We love making presentations. To develop the client relationship. To solidify the client relationship. All during the client relationship, and sometimes, even after a particular phase of the client relationship has ended.
Which is fine, but we - along with most other businesses - are stuck in an old-school way of presenting. We put onto a Keynote presentation exactly what we're saying. Then we say it. And then we give the client a copy of the Keynote, to remind them what we said.
Check out Seth Godin's demo reel as a speaker (some day, we will find a way to get him here, but he's expensive). Granted, it's been edited, so we're not seeing him on stage the entire time. Notice these things:
1. He's not at a podium. There is nothing between him and the audience (except the height of the stage). On an unconscious level - maybe conscious for people who know speaking - this conveys transparency and a willingness to put oneself at the same level as the audience.
2. The slides are eye-catching. Not with great design, but because they're unexpected images that make you wonder what he's going to talk about next and how the slide is going to be relevant.
3. The slides rarely have words. And the words rarely match what he's saying, unless he's illustrating a point, in which case a couple of words underscore the essential message. No more than a few words per slide.
4. He's talking naturally, not from any prepared speech. Granted, he gives these talks almost every day, but he's not reading cue cards or the hidden part of Keynote.
His style is so distinct that it's actually referred to as "the Godin method." There are others, which I'll post about at another time, but all of them are living their personal brand in their presentation.

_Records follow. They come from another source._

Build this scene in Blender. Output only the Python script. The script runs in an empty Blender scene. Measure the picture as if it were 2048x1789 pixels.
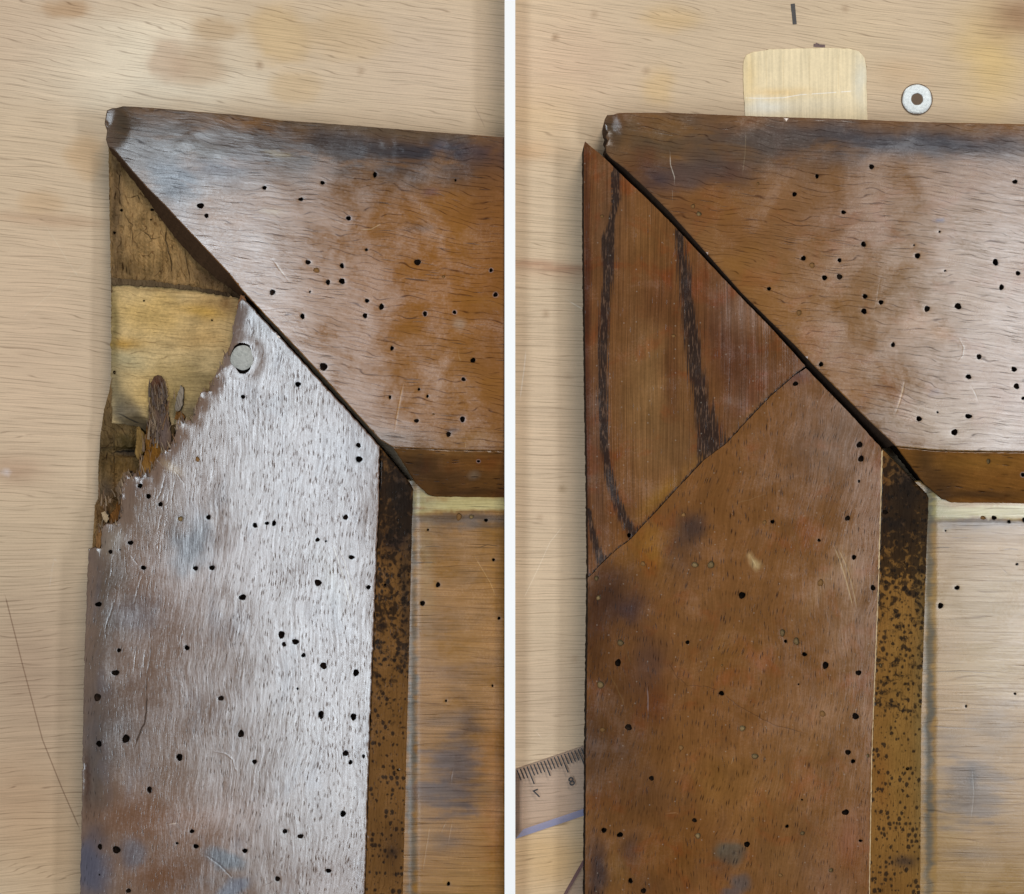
import bpy, math, random
import numpy as np
from mathutils import Vector
from mathutils.geometry import delaunay_2d_cdt

SC = bpy.context.scene
COL = SC.collection
rng = np.random.RandomState(7)
random.seed(7)

# ------------------------------------------------------------------ units
# Everything is measured on the bench in "marks" of 1/7300 m (about 0.14 mm);
# x runs right, y runs down the bench, z is the height over the bench top.
U = 1 / 7300.0
CX, CY = 1024.0, 894.5
HC = 4500.0          # camera height over the bench, in marks
ZT = 125.0           # face of the doors over the bench
def K(z): return (HC - z) / (HC - ZT)
def W(x, y, z):
    k = K(z)
    return ((x - CX) * k * U, (CY - y) * k * U, z * U)

# ------------------------------------------------------------------ camera
cam = bpy.data.cameras.new('camera')
co = bpy.data.objects.new('camera', cam); COL.objects.link(co)
co.location = (0, 0, HC * U)
cam.sensor_width = 36; cam.lens = 36 * (HC - ZT) / 2048.0
cam.clip_start = 0.01; cam.clip_end = 20
SC.camera = co

# ------------------------------------------------------------------ light
w = bpy.data.worlds.new('World'); SC.world = w; w.use_nodes = True
w.node_tree.nodes['Background'].inputs[0].default_value = (1.0, 0.97, 0.93, 1)
w.node_tree.nodes['Background'].inputs[1].default_value = 0.17
def lamp(name, loc, size, size_y, power, color, rz=0, aim=None):
    l = bpy.data.lights.new(name, 'AREA'); l.shape = 'RECTANGLE'
    l.size = size; l.size_y = size_y; l.energy = power; l.color = color
    o = bpy.data.objects.new(name, l); COL.objects.link(o); o.location = loc
    if aim:
        o.rotation_euler = (Vector(aim) - Vector(loc)).to_track_quat('-Z', 'Y').to_euler()
    else:
        o.rotation_euler = (0, 0, rz)
    return o
LZ = HC * U
def mirror(px, py):   # a lamp at camera height whose reflection in the doors is seen near px, py
    return (2 * (px - CX) * U, 2 * (CY - py) * U, LZ)
lamp('window_light', mirror(555, 1010), 0.045, 0.44, 1.25, (0.78, 0.90, 1.0), rz=math.radians(11))
lamp('lamp_right', mirror(2110, 950), 0.075, 0.36, 1.15, (0.90, 0.95, 1.0), rz=math.radians(0))
lamp('ceiling_lamp', (0.30, 0.90, 1.3), 0.4, 0.35, 8.2, (1.0, 0.93, 0.84), aim=(0, 0, 0))

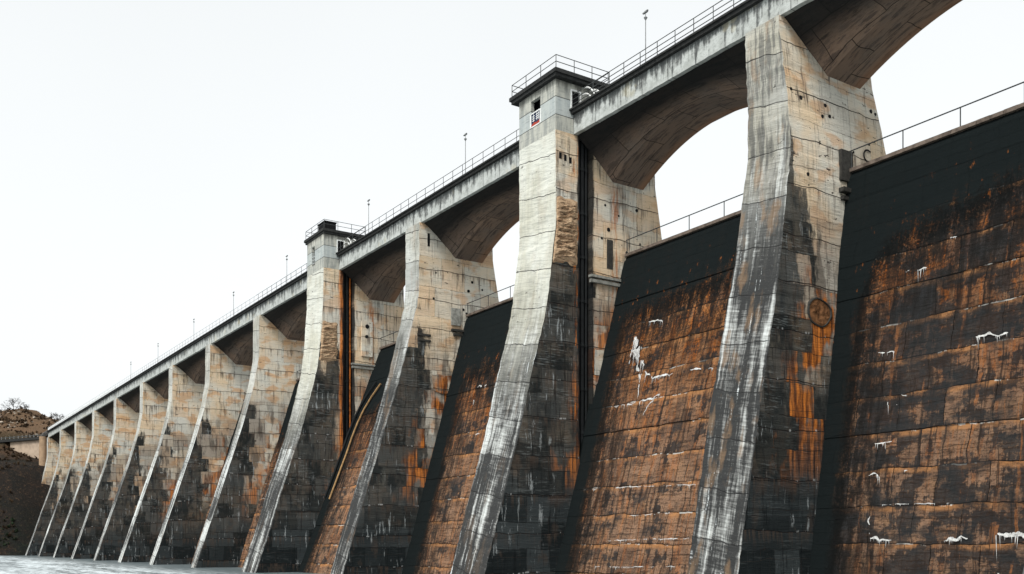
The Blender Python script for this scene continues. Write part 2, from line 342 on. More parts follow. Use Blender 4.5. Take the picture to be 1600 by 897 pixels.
MS = concrete_side('board marked tan concrete', qe=20.5, low=.5, mid_dark=.75, warm=.75)
MSP2 = concrete_side('tan concrete with rusted blocks', qe=26, low=0.0, rust=1.0, mid_dark=.68, bot=9.0, seed=5.0)
MS1 = concrete_side('stained tan concrete with rust', qe=30, rust=1.0, warm=.6, low=4, mid_dark=.8, bot=12, seed=3.0)
MST = concrete_side('pale stained tower concrete', qe=29.0, rust=.9, warm=.4, low=1.0, mid_dark=.75, bot=11.5, seed=8.0, groove_rust=.25, dust=.25)
MST2 = concrete_side('rust streaked tower concrete', qe=25.5, rust=.8, warm=.5, low=1.0, mid_dark=.75, bot=9, seed=12.0, groove_rust=1.0, dust=.25)
MF = concrete_front('pale pier front', dark=.3, brown=.2, panels=.45, zb=24, top=(.50, .50, .46))
MF1 = concrete_front('dark streaked pier front', dark=.8, zb=29, top=(.47, .46, .41), seed=4.0, brown=.45, panels=.7)
MF2 = concrete_front('grey streaked pier front', dark=.6, zb=27, seed=7.0, panels=.4, top=(.52, .53, .50))
MFT = concrete_front('whitish tower front', dark=.62, zb=22, top=(.62, .625, .56), seed=2.0, brown=.12, panels=.12)
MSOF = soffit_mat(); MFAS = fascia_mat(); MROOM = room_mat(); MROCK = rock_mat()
MCORN = plain('black weathered cornice', (.035, .036, .035), .8, var=.5)
MRAIL = plain('dark painted steel rail', (.06, .065, .065), .55)
MRAILG = plain('mid grey galvanised rail', (.25, .26, .26), .5)
MRAILP = plain('pale galvanised rail', (.50, .52, .52), .5)
MWHITE = plain('white painted steel', (.75, .76, .74), .5, var=.2)
MBLACK = plain('black opening', (.010, .010, .011), .8)
MPIPE = plain('black cast iron pipe', (.016, .018, .019), .6)
MRUST = plain('rusty steel', (.40, .12, .025), .85, var=.75, scale=1.6)
MCORE = plain('rusty broken concrete', (.21, .10, .045), .95, var=.85, scale=2.2)
MCOP = plain('worn brown coping', (.17, .135, .11), .85, var=.6, scale=1.5)
MLIME = plain('white lime crust', (.68, .68, .66), .95, var=.45, scale=5)
MLEDGE = plain('grey concrete ledge', (.30, .30, .27), .85, var=.5)
MDKLEDGE = plain('sooty concrete ledge', (.05, .048, .043), .85, var=.5)
MPAR = plain('white parapet paint', (.72, .74, .74), .7, var=.1)
MNAVY = plain('dark blue panel', (.02, .03, .07), .6)
MRED = plain('faded red panel', (.33, .05, .03), .7)
MTAN = plain('tan retaining concrete', (.36, .25, .17), .9, var=.4, scale=.4)
MTWIG = plain('bare dark twigs', (.035, .028, .024), .9)
MHILL = hill_mat(); MWATER = water_mat()

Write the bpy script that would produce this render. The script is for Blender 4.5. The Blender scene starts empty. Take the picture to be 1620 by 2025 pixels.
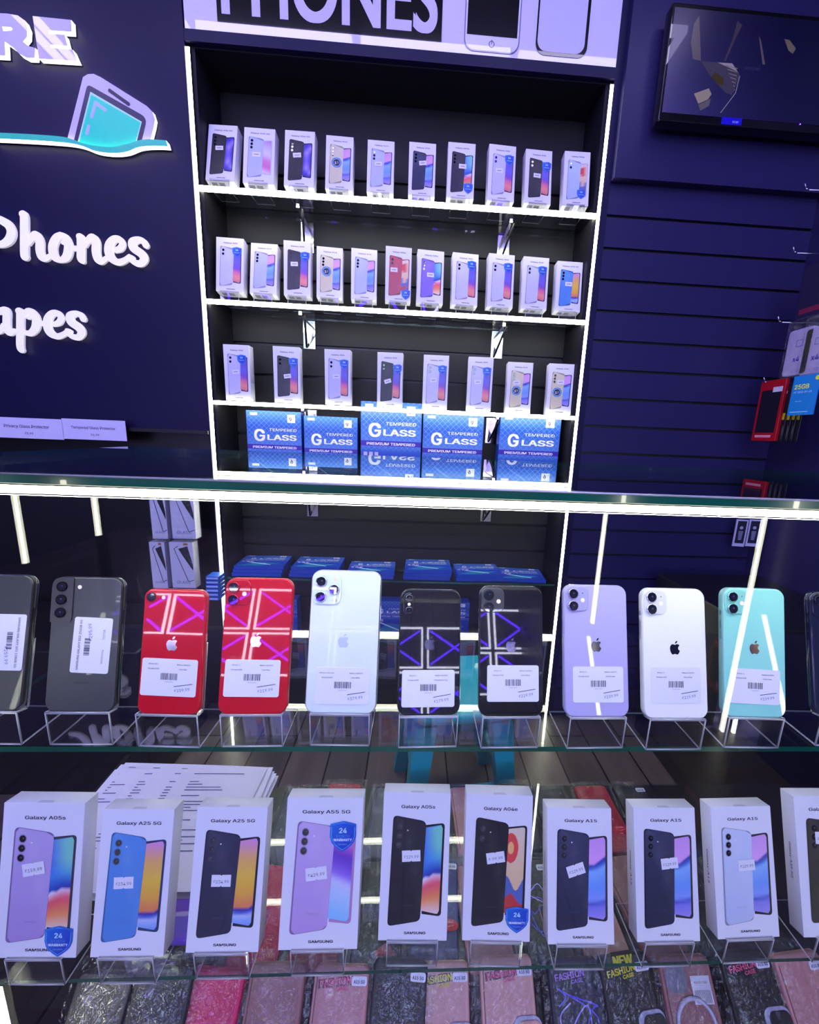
import bpy, bmesh, math, random
from mathutils import Vector, Matrix
random.seed(7)
scene = bpy.context.scene
COL = scene.collection

# ------------------------------------------------------------------ camera
CZ = 1.15                      # camera height; Z(r) turns a height relative to the lens into a world height
FPX, CX, CY = 785.585, 860.864, 1013.239
PITCH, YAW, ROLL = 0.19211, 0.05288, -0.04086
def Z(r): return r + CZ
def camera_axes():
    cy, sy = math.cos(YAW), math.sin(YAW)
    f = Vector((math.cos(PITCH)*sy, math.cos(PITCH)*cy, -math.sin(PITCH)))
    r = Vector((cy, -sy, 0)); d = f.cross(r)
    return math.cos(ROLL)*r + math.sin(ROLL)*d, -math.sin(ROLL)*r + math.cos(ROLL)*d, f
CR, CD, CF = camera_axes()
cam_data = bpy.data.cameras.new('camera'); cam = bpy.data.objects.new('camera', cam_data); COL.objects.link(cam)
M = Matrix((CR, -CD, -CF)).transposed().to_4x4(); M.translation = Vector((0, 0, CZ)); cam.matrix_world = M
cam_data.sensor_fit = 'HORIZONTAL'; cam_data.sensor_width = 36
cam_data.lens = FPX*36/1620; cam_data.shift_x = (810-CX)/1620; cam_data.shift_y = (CY-1012.5)/1620
cam_data.clip_start = 0.01; cam_data.clip_end = 60
scene.camera = cam
def ray(u, v): return CF + CR*((u-CX)/FPX) + CD*((v-CY)/FPX)
def atY(u, v, y):
    d = ray(u, v); p = d*(y/d.y); p.z += CZ; return p
def atX(u, v, x):
    d = ray(u, v); p = d*(x/d.x); p.z += CZ; return p
def atZ(u, v, z):
    d = ray(u, v); p = d*((z-CZ)/d.z); p.z += CZ; return p

# ------------------------------------------------------------------ world, lights, exposure
scene.view_settings.view_transform = 'Standard'; scene.view_settings.look = 'None'
scene.view_settings.exposure = 1.05; scene.view_settings.gamma = 1.0; scene.view_settings.use_curve_mapping = False
w = bpy.data.worlds.new('world'); scene.world = w; w.use_nodes = True
w.node_tree.nodes['Background'].inputs[0].default_value = (0.10, 0.09, 0.30, 1)
w.node_tree.nodes['Background'].inputs[1].default_value = 0.08
scene.cycles.max_bounces = 10; scene.cycles.transparent_max_bounces = 24
scene.cycles.glossy_bounces = 5; scene.cycles.diffuse_bounces = 3
scene.cycles.caustics_reflective = False; scene.cycles.caustics_refractive = False
scene.cycles.sample_clamp_indirect = 4.0
TUBE_WHITE, TUBE_BLUE, LED, CEILING_TUBE = 11.0, 14.0, 12.0, 6.0
def area(name, loc, rot, sx, sy, energy, color):
    l = bpy.data.lights.new(name, 'AREA'); l.shape = 'RECTANGLE'; l.size = sx; l.size_y = sy; l.energy = energy; l.color = color
    o = bpy.data.objects.new(name, l); COL.objects.link(o); o.location = loc; o.rotation_euler = rot
    return o
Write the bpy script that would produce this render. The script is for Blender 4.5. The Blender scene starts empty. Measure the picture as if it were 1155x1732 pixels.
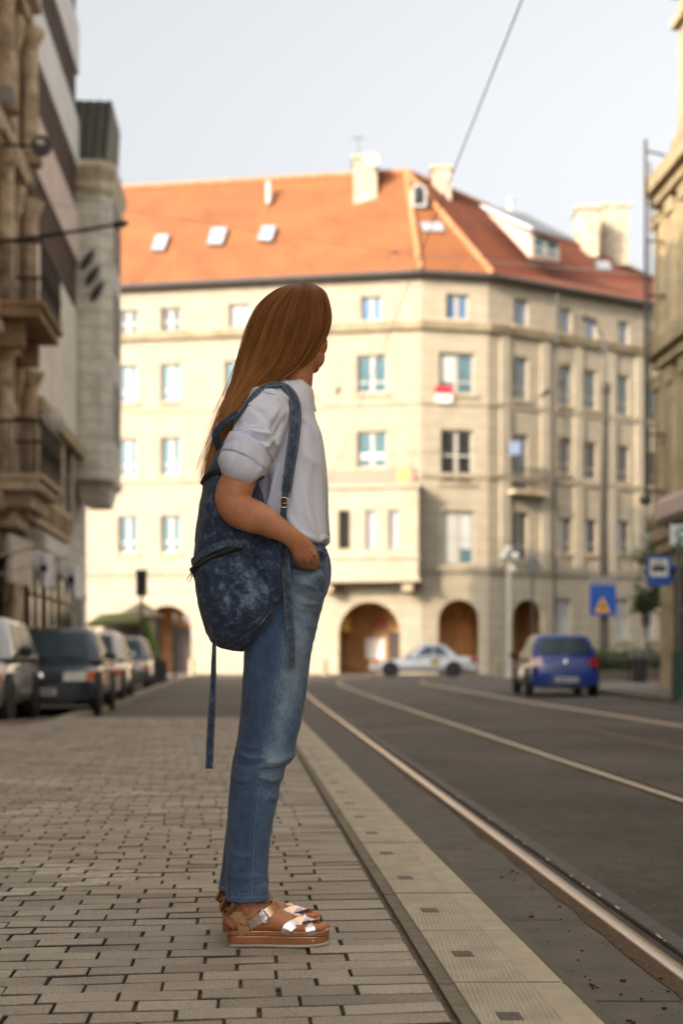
import bpy, bmesh, math, random
import numpy as np
from mathutils import Vector, Matrix, noise
from mathutils.bvhtree import BVHTree
R = math.radians
random.seed(7)
rng = np.random.default_rng(7)
SC = bpy.context.scene
COL = SC.collection

# ------------------------------------------------------------ camera, sky, sun, exposure
CAMZ = 0.87          # metres above the road
F = 2405.0           # focal length in pixels of the 1155x1732 photograph (50 mm on 24x36)
HOR = 1116.0         # row of the horizon
cam = bpy.data.cameras.new('camera')
camo = bpy.data.objects.new('camera', cam)
COL.objects.link(camo)
camo.location = (0, 0, CAMZ)
camo.rotation_euler = (R(90), 0, 0)
cam.sensor_width = 36; cam.sensor_height = 36; cam.sensor_fit = 'AUTO'
cam.lens = 50
cam.shift_y = (HOR - 866) / 1732
cam.clip_start = 0.05; cam.clip_end = 2000
cam.dof.use_dof = True
cam.dof.focus_distance = 3.66
cam.dof.aperture_fstop = 2.6
SC.camera = camo

SUN_AZ, SUN_EL = 42.0, 21.0      # azimuth: degrees left of straight behind the camera
wd = bpy.data.worlds.new('World'); SC.world = wd; wd.use_nodes = True
nt = wd.node_tree; nt.nodes.clear()
sky = nt.nodes.new('ShaderNodeTexSky'); sky.sky_type = 'NISHITA'; sky.sun_disc = False
sky.sun_elevation = R(SUN_EL)
sdir = Vector((-math.sin(R(SUN_AZ))*math.cos(R(SUN_EL)), -math.cos(R(SUN_AZ))*math.cos(R(SUN_EL)), math.sin(R(SUN_EL))))
sky.sun_rotation = math.atan2(sdir.x, sdir.y)
sky.air_density = 1.0; sky.dust_density = 10.0; sky.ozone_density = 1.0
hs = nt.nodes.new('ShaderNodeHueSaturation'); hs.inputs['Saturation'].default_value = 0.14
hs.inputs['Value'].default_value = 1.0
gm = nt.nodes.new('ShaderNodeGamma'); gm.inputs[1].default_value = 1.0
bg = nt.nodes.new('ShaderNodeBackground'); bg.inputs[1].default_value = 0.15
wo = nt.nodes.new('ShaderNodeOutputWorld')
nt.links.new(sky.outputs[0], hs.inputs['Color']); nt.links.new(hs.outputs[0], gm.inputs[0])
nt.links.new(gm.outputs[0], bg.inputs[0]); nt.links.new(bg.outputs[0], wo.inputs[0])
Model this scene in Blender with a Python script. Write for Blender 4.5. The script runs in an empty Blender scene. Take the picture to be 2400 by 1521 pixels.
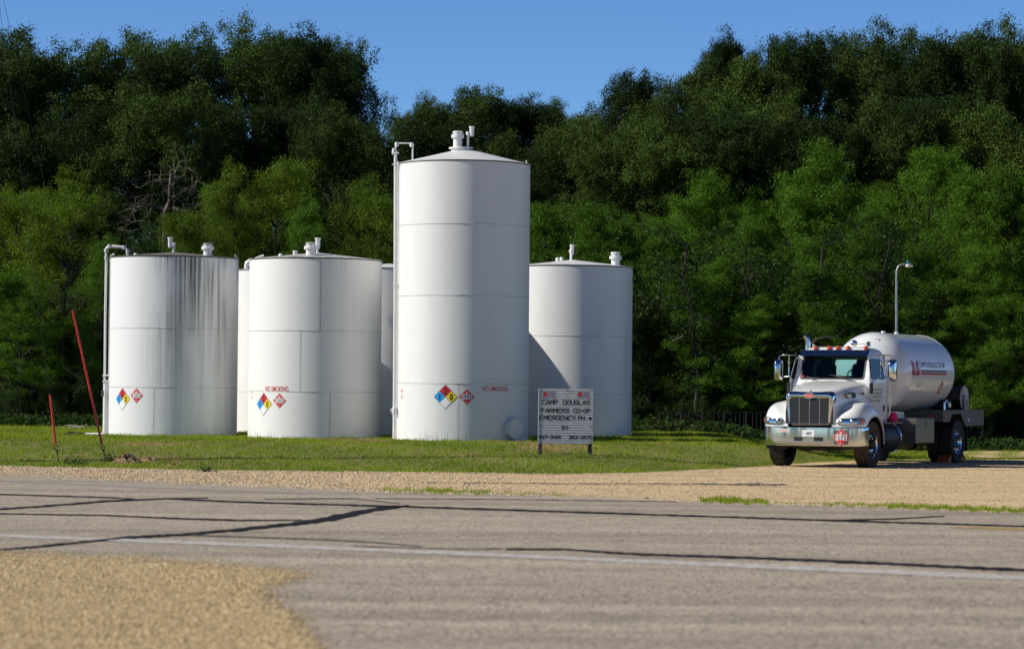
import bpy, math, random
import numpy as np
from mathutils import Vector, Matrix
R = math.radians
random.seed(7); rng = np.random.default_rng(7)
scene = bpy.context.scene
col = scene.collection

# ------------------------------------------------------------------ camera
CAM_H, F_PX, CXP, CYP = 1.62, 6500.0, 1200.0, 760.5
_p, _r = math.atan(152.5 / F_PX), R(0.5)
FWD = np.array([0, math.cos(_p), math.sin(_p)])
_u0 = np.array([0, -math.sin(_p), math.cos(_p)]); _r0 = np.array([1.0, 0, 0])
RIGHT = _r0 * math.cos(_r) + _u0 * math.sin(_r)
UP = -_r0 * math.sin(_r) + _u0 * math.cos(_r)
CAM = np.array([0, 0, CAM_H])
cd = bpy.data.cameras.new('camera'); cam = bpy.data.objects.new('camera', cd); col.objects.link(cam)
cd.sensor_width = 36; cd.lens = 36 * F_PX / 2400; cd.clip_start = 0.5; cd.clip_end = 3000
cam.matrix_world = Matrix(((RIGHT[0], UP[0], -FWD[0], 0), (RIGHT[1], UP[1], -FWD[1], 0), (RIGHT[2], UP[2], -FWD[2], CAM_H), (0, 0, 0, 1)))
cd.dof.use_dof = True; cd.dof.focus_distance = 63; cd.dof.aperture_fstop = 2.4
scene.camera = cam

# ------------------------------------------------------------------ light
SUN_EL, SUN_AZ = 35.0, 9.0      # degrees; sun to the left, a little in front
sv = Vector((-math.cos(R(SUN_AZ)) * math.cos(R(SUN_EL)), -math.sin(R(SUN_AZ)) * math.cos(R(SUN_EL)), math.sin(R(SUN_EL))))
sd = bpy.data.lights.new('sun', 'SUN'); sd.energy = 4.9; sd.angle = R(0.5); sd.color = (1.0, 0.95, 0.85)
sun = bpy.data.objects.new('sun', sd); col.objects.link(sun)
sun.rotation_euler = sv.to_track_quat('Z', 'Y').to_euler()
world = bpy.data.worlds.new('World'); scene.world = world; world.use_nodes = True
nt = world.node_tree; bg = nt.nodes['Background']
sky = nt.nodes.new('ShaderNodeTexSky'); sky.sky_type = 'NISHITA'; sky.sun_disc = False
sky.sun_elevation = R(SUN_EL); sky.sun_rotation = math.atan2(sv.x, sv.y)
sky.air_density = 1.0; sky.dust_density = 0.0; sky.ozone_density = 2.5; sky.altitude = 300
tint = nt.nodes.new('ShaderNodeMix'); tint.data_type = 'RGBA'; tint.blend_type = 'MULTIPLY'; tint.inputs[0].default_value = 1; tint.inputs[7].default_value = (.74, 1.0, 1.36, 1)
# clear-sky brightening towards the horizon
_tc = nt.nodes.new('ShaderNodeTexCoord'); _sx = nt.nodes.new('ShaderNodeSeparateXYZ'); _rp = nt.nodes.new('ShaderNodeValToRGB'); nt.links.new(_tc.outputs['Generated'], _sx.inputs[0]); nt.links.new(_sx.outputs[2], _rp.inputs[0])
_rp.color_ramp.elements[0].color = (.66, 1.02, 1.62, 1); _rp.color_ramp.elements[0].position = .06; _rp.color_ramp.elements[1].color = (.15, .22, .40, 1); _rp.color_ramp.elements[1].position = .55
_k = nt.nodes.new('ShaderNodeVectorMath'); _k.operation = 'SCALE'; _k.inputs[3].default_value = 1.25; nt.links.new(_rp.outputs[0], _k.inputs[0]); nt.links.new(_k.outputs[0], tint.inputs[7])
nt.links.new(sky.outputs[0], tint.inputs[6]); nt.links.new(tint.outputs[2], bg.inputs[0]); bg.inputs[1].default_value = 0.065
scene.view_settings.view_transform = 'Standard'; scene.view_settings.look = 'None'
scene.view_settings.exposure = 0.0; scene.view_settings.gamma = 1.0

# ------------------------------------------------------------------ helpers
def ray(px, py): return FWD + RIGHT * (px - CXP) / F_PX - UP * (py - CYP) / F_PX
def G(px, py, z=0.0):
    d = ray(px, py); return CAM + d * ((z - CAM_H) / d[2])
def at(px, py, Y):
    d = ray(px, py); return CAM + d * Y / d[1]

def tag(o, label=None, cat=None, group=None, kind=None):
    if label: o['label'] = label
    if cat: o['category'] = cat
    if group: o['group'] = group
    if kind: o['kind'] = kind
    return o
def empty(name, loc=(0, 0, 0), rz=0.0):
    o = bpy.data.objects.new(name, None); col.objects.link(o); o.empty_display_size = .2
    o.location = loc; o.rotation_euler = (0, 0, rz); return o
def copy_tree(o, parent=None):
    c = o.copy(); col.objects.link(c); c.parent = parent
    for ch in list(o.children): copy_tree(ch, c)
    return c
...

I know a couple of us (not me, necessarily) and several of the presenters we use regularly can speak extemporaneously. What I'd personally like to see, especially from us, are more stories. We're storytellers. Let's illustrate those stories with amazingly designed slides that really carry a punch -- because there aren't 40 of them. Then, after the presentation, if we want to hand out an outline or a written document, that's fine. But everything I've read says that audiences pay more attention to a speaker who doesn't rely on slides. To paraphrase something I read, uh, somewhere: if your slides literally illustrate each aspect of your presentation, the audience will be reading the slides and not paying attention to you.